Namun, jika pada akhirnya PKS dan PDI-P tetap akan menjadi kekuatan penyeimbang pemerintah, lanjut Umam, hal itu justru menguntungkan bagi pemerintahan Prabowo-Gibran. Sebab, PDI-P dan PKS ibarat air dan minyak, dengan basis ideologi kedua partai itu sangat berbeda, bahkan bertolak belakang.

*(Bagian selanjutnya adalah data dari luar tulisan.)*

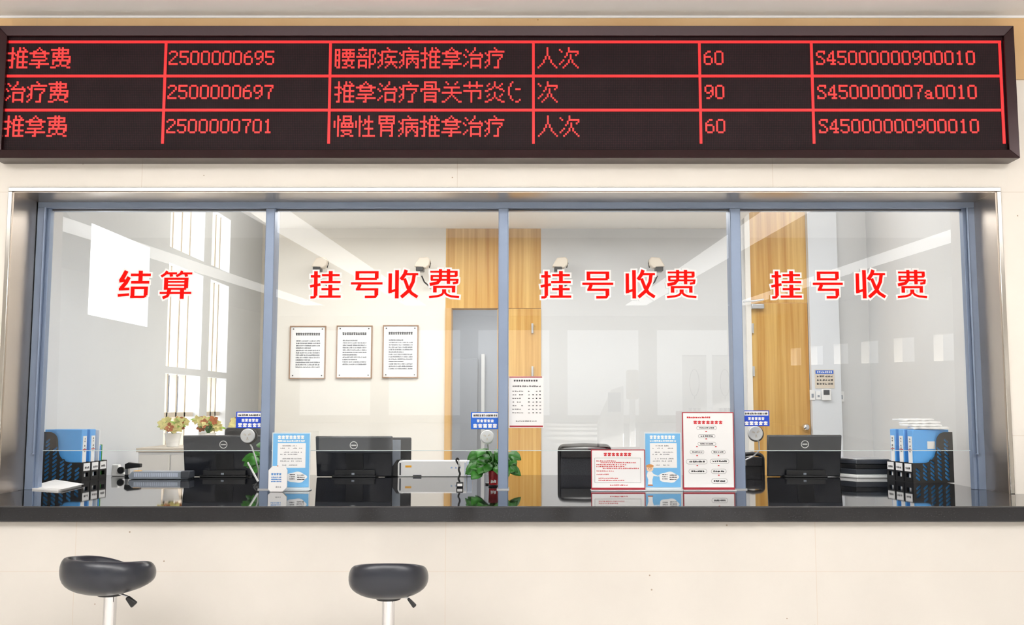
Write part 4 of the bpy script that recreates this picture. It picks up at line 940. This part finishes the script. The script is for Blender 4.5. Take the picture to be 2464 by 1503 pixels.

”Kedua partai itu memang berpeluang bisa memainkan peran kritis dalam konteks kebijakan publik, tetapi akan kesulitan untuk membangun gerakan politik oposisional yang solid dan memadai karena ada akar faksionalisme akut akibat perbedaan ideologi,” ucap Umam.
Berbahaya bagi demokrasi
Dekan Fakultas Hukum Universitas Brawijaya, Malang, Aan Eko Widiarto menyebutkan, manuver Prabowo belakangan ini sangat terlihat ingin memperbesar koalisi pendukungnya. Tujuannya agar komposisi suara pemerintah di parlemen menjadi lebih besar. ”Kalau suara pemerintah di parlemen besar, pemerintah order (pesan) apa saja, pasti akan lebih mulus jalannya,” ucapnya.

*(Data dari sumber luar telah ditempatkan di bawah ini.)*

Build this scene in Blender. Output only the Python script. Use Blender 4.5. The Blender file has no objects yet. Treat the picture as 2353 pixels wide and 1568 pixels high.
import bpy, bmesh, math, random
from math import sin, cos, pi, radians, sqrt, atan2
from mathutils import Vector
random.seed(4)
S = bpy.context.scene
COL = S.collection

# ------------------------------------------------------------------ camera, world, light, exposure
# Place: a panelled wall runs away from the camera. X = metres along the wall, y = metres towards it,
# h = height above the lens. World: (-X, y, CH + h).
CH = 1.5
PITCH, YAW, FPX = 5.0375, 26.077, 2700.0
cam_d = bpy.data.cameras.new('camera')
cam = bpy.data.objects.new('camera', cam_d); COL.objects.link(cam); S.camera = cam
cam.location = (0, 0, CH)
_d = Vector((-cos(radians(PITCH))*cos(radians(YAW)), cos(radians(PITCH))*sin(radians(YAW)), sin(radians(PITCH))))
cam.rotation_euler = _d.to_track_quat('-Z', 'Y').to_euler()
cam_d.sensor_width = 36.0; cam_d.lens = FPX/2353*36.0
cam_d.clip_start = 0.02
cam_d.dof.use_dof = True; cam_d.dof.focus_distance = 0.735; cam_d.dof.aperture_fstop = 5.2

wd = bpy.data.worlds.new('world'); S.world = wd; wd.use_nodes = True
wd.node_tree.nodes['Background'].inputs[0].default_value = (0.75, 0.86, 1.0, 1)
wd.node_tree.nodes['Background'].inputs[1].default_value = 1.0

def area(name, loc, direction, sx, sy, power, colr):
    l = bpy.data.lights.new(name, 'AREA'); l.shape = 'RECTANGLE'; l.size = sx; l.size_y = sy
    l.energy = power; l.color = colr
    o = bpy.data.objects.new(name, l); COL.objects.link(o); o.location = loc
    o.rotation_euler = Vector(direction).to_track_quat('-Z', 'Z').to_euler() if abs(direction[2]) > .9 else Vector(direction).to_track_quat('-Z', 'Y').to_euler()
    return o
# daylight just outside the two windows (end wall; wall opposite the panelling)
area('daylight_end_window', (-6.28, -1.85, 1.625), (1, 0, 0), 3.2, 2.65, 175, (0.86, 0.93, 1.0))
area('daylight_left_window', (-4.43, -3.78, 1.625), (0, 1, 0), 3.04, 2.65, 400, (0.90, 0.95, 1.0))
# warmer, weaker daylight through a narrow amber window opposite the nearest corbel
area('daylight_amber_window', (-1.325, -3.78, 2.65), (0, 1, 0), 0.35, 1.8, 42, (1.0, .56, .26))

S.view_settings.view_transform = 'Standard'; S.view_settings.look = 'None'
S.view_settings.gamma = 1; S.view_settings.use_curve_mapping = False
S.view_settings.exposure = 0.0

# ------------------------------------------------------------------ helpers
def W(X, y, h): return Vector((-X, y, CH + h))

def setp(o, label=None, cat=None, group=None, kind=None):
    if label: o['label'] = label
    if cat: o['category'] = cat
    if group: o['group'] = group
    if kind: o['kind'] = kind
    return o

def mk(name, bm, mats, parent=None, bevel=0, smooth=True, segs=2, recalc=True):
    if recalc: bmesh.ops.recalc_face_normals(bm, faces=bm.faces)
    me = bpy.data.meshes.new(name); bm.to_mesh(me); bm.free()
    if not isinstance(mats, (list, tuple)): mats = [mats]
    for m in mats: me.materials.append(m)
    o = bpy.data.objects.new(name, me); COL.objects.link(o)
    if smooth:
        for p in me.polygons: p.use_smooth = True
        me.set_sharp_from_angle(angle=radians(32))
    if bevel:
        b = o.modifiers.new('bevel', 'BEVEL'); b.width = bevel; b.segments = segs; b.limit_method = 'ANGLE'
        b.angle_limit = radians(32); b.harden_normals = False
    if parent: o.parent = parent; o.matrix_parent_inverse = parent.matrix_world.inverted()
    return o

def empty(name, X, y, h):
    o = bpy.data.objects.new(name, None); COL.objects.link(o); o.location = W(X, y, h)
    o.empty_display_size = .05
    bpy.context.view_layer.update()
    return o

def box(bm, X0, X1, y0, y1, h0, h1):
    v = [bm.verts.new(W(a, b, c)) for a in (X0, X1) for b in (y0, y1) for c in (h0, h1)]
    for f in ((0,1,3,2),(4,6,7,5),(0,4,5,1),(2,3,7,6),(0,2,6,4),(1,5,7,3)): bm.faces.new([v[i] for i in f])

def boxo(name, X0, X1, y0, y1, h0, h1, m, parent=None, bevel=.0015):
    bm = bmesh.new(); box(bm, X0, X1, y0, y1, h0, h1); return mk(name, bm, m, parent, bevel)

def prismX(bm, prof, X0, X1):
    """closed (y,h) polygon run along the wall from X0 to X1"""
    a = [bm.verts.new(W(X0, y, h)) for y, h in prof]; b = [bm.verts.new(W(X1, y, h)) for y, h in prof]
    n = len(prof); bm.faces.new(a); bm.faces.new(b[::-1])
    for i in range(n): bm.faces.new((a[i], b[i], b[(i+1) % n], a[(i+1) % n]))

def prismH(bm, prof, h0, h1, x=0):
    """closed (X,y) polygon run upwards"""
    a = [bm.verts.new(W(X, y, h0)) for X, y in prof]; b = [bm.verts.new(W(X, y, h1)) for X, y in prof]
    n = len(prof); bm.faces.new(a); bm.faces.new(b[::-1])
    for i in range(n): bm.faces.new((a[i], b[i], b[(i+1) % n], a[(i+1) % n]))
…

Aan khawatir, dengan bergabungnya PKB dan Nasdem, keberadaan partai penyeimbang di luar pemerintahan akan semakin kecil. Padahal, ”oposisi” sangat penting di dalam negara demokrasi. ”Kalau semua hakikatnya menjadi otokrasi, artinya hanya satu pemerintahan yang berkuasa mulai dari pemerintahan dan partainya dalam satu frame, maka tidak ada penyeimbang dan berbahaya bagi demokrasi. Seharusnya, ada posisi yang konsisten dari partai-partai yang capres-cawapresnya tak menang di Pilpres 2024,” tuturnya.

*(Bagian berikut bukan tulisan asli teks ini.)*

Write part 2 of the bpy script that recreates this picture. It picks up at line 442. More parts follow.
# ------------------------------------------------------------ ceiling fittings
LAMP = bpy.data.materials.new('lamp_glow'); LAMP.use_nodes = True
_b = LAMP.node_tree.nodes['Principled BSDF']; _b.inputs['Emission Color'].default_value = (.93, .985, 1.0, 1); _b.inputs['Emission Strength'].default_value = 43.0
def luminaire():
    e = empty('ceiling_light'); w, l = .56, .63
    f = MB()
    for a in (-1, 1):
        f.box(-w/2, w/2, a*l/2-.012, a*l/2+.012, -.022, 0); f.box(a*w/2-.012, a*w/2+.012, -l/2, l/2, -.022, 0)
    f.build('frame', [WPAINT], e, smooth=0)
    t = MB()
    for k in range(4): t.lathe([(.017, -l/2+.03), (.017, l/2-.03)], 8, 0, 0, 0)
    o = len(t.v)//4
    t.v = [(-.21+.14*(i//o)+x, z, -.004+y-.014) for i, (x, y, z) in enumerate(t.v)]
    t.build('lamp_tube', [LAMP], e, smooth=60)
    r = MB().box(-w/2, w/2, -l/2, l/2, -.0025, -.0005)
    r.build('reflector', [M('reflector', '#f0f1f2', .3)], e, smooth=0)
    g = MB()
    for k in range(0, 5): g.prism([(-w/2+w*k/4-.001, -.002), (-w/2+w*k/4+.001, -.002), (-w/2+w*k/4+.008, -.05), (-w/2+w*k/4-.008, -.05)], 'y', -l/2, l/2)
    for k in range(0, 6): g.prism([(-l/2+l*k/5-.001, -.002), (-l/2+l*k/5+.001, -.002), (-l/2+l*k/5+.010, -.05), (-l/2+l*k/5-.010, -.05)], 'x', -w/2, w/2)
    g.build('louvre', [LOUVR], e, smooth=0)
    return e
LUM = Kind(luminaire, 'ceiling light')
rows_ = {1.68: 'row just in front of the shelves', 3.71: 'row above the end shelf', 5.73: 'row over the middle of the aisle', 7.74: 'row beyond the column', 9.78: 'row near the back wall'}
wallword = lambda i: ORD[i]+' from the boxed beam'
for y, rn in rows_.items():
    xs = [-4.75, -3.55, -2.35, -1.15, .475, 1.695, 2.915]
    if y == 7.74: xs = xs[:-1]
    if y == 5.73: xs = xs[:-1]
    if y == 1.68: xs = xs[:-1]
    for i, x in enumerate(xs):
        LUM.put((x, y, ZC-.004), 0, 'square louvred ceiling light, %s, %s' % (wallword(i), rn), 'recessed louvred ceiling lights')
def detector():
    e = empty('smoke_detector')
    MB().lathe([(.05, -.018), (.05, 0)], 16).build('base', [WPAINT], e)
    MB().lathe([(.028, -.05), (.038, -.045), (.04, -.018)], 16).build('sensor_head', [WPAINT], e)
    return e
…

Akhirnya, lanjut Aan, dalam pilar demokrasi, selain parpol, yang bisa diharapkan tinggal masyarakat sipil dan pers. ”Tapi nanti, kalau yang menjadi penyeimbang ini lelah, ya, wasalam. Demokrasi dalam bahaya dan jangan sampai terakumulasi seperti Orde Baru. Kekuatan bertumpu pada cabang kekuasaan. Ini akan menjadi bom waktu ke depan, dan bumerang dalam demokrasi,” katanya.